| Instructions to follow |
Print, word for word, every line from the beginning of the listing up to and including the line with "6.4).build('pane', M['glass'], wf)". Pictures are to be excluded.

--- Start ---

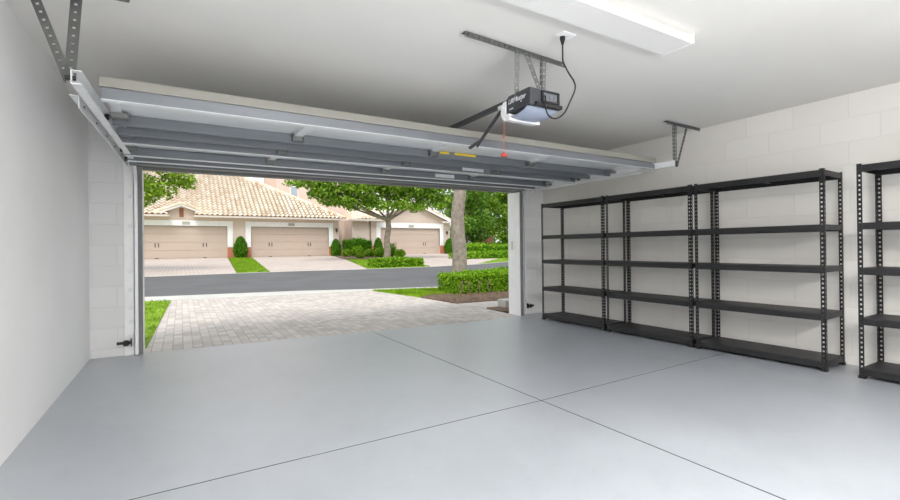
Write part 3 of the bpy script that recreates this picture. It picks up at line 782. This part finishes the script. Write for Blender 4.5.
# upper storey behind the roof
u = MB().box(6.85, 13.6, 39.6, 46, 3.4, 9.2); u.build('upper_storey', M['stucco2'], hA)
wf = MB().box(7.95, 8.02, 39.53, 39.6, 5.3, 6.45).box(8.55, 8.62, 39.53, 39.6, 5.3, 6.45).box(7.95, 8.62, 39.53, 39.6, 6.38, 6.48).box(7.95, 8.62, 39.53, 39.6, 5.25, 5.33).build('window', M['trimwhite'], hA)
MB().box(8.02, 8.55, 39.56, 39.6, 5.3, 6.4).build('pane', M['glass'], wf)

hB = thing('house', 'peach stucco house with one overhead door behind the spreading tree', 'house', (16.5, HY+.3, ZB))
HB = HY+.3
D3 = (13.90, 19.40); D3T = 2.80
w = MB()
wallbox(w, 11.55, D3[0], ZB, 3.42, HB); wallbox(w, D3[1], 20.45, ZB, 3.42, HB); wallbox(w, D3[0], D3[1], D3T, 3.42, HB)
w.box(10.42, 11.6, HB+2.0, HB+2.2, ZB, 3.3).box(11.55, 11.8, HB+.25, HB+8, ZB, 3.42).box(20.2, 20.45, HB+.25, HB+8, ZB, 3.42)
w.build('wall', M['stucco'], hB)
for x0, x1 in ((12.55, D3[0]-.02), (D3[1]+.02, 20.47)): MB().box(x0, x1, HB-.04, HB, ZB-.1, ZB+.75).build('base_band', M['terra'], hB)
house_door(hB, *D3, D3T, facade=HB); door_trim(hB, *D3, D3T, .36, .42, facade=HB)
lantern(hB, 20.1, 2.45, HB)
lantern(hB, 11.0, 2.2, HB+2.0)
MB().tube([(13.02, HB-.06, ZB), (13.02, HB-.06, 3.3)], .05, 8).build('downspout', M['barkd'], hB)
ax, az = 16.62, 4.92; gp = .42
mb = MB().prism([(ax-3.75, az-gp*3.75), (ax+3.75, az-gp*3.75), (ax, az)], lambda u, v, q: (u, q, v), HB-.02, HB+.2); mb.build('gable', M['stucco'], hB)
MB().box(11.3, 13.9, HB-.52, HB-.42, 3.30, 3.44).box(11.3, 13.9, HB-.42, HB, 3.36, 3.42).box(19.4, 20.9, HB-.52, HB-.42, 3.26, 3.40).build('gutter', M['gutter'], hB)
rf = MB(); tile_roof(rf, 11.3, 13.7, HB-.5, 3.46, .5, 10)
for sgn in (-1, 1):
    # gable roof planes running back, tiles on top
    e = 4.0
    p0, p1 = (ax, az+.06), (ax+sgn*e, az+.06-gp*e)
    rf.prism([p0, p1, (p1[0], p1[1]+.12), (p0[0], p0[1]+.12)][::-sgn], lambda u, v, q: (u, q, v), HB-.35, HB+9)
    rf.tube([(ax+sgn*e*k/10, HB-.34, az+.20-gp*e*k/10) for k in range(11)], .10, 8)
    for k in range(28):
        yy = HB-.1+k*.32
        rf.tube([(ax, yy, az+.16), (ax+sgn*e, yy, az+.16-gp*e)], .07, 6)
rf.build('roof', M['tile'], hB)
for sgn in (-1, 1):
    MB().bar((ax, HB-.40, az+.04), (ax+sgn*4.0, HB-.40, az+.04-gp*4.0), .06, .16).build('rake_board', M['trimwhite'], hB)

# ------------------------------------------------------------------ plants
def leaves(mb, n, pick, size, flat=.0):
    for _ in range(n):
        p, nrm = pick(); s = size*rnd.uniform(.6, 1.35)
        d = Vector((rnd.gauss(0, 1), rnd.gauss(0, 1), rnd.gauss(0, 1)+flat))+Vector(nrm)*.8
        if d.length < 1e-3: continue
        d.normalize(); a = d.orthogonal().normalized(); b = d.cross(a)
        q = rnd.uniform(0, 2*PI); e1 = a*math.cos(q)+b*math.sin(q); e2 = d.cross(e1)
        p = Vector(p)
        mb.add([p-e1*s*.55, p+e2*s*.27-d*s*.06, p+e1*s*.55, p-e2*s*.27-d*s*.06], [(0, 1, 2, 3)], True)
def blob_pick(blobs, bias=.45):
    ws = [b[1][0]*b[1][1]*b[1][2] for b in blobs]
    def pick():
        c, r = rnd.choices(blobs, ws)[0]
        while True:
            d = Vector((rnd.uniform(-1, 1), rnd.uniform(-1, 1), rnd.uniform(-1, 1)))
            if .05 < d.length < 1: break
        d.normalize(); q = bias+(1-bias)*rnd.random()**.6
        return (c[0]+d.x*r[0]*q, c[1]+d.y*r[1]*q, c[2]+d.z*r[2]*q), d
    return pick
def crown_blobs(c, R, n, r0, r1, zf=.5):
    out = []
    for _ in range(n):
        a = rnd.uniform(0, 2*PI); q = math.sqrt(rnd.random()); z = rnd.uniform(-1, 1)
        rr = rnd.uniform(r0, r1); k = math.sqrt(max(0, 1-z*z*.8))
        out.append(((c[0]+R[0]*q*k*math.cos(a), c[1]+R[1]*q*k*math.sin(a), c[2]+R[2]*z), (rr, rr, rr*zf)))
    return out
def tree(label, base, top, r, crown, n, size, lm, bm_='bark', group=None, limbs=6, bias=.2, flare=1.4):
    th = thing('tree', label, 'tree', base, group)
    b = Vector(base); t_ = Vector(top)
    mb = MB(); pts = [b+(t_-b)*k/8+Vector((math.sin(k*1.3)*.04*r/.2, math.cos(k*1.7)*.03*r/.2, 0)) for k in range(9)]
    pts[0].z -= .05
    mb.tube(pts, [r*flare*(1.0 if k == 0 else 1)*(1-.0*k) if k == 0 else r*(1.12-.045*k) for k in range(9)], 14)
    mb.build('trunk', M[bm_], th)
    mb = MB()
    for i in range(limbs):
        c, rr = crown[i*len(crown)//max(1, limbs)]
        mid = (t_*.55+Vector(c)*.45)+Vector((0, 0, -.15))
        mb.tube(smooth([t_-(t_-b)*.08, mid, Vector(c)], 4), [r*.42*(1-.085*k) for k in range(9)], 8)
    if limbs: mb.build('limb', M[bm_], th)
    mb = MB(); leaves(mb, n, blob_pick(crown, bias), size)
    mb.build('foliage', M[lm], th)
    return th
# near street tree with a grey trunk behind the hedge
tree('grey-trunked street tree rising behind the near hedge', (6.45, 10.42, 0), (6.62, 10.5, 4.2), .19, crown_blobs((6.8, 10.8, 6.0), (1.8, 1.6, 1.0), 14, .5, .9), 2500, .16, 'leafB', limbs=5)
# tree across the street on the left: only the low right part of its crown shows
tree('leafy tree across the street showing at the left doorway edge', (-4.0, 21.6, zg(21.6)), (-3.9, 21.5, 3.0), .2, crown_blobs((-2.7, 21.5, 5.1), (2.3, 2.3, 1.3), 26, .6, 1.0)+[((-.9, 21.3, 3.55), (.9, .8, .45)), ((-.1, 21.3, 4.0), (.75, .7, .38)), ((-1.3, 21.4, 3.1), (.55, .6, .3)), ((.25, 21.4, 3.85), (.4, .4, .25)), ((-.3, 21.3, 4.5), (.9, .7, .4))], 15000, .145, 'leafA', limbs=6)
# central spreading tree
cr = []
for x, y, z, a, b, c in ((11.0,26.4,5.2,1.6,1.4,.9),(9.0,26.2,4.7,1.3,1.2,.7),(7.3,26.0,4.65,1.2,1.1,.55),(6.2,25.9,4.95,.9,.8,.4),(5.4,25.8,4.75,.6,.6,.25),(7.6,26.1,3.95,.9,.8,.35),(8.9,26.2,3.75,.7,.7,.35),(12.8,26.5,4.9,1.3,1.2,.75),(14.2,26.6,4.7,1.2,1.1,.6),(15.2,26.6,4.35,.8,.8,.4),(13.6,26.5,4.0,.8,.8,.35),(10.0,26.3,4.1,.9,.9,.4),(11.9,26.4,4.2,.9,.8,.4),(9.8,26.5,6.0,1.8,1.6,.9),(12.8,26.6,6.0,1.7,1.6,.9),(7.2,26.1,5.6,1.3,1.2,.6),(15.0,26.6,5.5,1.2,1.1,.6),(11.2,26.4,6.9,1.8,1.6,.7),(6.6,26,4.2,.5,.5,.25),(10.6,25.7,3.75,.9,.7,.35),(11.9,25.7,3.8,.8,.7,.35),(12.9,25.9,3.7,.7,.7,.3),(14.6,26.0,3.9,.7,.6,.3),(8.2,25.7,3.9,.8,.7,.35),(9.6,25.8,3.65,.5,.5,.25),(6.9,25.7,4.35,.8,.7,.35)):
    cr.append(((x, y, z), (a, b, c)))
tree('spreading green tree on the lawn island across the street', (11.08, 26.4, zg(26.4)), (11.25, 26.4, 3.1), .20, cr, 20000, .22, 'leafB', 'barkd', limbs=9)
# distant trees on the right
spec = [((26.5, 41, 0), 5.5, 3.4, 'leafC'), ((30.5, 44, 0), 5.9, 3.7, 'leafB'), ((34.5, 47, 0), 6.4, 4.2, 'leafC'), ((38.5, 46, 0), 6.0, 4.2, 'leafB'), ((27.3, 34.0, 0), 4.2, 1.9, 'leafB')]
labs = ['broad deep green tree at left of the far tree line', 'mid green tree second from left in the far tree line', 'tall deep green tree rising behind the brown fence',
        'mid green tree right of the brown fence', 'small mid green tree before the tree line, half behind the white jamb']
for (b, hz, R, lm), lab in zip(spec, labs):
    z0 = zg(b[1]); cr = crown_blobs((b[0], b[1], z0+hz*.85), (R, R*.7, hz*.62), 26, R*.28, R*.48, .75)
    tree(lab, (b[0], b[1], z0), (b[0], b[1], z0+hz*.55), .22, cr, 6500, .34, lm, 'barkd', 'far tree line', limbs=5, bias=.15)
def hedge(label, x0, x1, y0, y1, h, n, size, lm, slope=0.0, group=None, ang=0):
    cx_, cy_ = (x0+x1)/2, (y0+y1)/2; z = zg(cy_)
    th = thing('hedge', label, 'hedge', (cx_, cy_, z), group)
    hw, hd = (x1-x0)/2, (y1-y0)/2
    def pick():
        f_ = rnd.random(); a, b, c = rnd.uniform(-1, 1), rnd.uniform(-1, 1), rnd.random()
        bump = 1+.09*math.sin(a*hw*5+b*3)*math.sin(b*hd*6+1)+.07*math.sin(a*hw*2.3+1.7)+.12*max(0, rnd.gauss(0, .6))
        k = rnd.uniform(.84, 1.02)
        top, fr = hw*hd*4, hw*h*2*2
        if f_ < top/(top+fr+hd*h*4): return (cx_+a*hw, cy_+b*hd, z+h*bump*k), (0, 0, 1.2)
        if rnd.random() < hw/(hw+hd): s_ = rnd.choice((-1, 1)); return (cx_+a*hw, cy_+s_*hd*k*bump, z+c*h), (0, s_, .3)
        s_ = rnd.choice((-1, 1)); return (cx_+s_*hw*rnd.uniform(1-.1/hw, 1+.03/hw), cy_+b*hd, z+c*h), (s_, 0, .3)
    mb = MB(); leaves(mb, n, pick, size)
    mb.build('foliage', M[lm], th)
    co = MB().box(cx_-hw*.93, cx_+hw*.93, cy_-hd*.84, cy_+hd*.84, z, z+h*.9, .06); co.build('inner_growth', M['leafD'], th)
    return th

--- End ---

| Answer below |
Write part 3 of the bpy script that recreates this picture. It picks up at line 782. This part finishes the script. Write for Blender 4.5.
# upper storey behind the roof
u = MB().box(6.85, 13.6, 39.6, 46, 3.4, 9.2); u.build('upper_storey', M['stucco2'], hA)
wf = MB().box(7.95, 8.02, 39.53, 39.6, 5.3, 6.45).box(8.55, 8.62, 39.53, 39.6, 5.3, 6.45).box(7.95, 8.62, 39.53, 39.6, 6.38, 6.48).box(7.95, 8.62, 39.53, 39.6, 5.25, 5.33).build('window', M['trimwhite'], hA)
MB().box(8.02, 8.55, 39.56, 39.6, 5.3, 6.4).build('pane', M['glass'], wf)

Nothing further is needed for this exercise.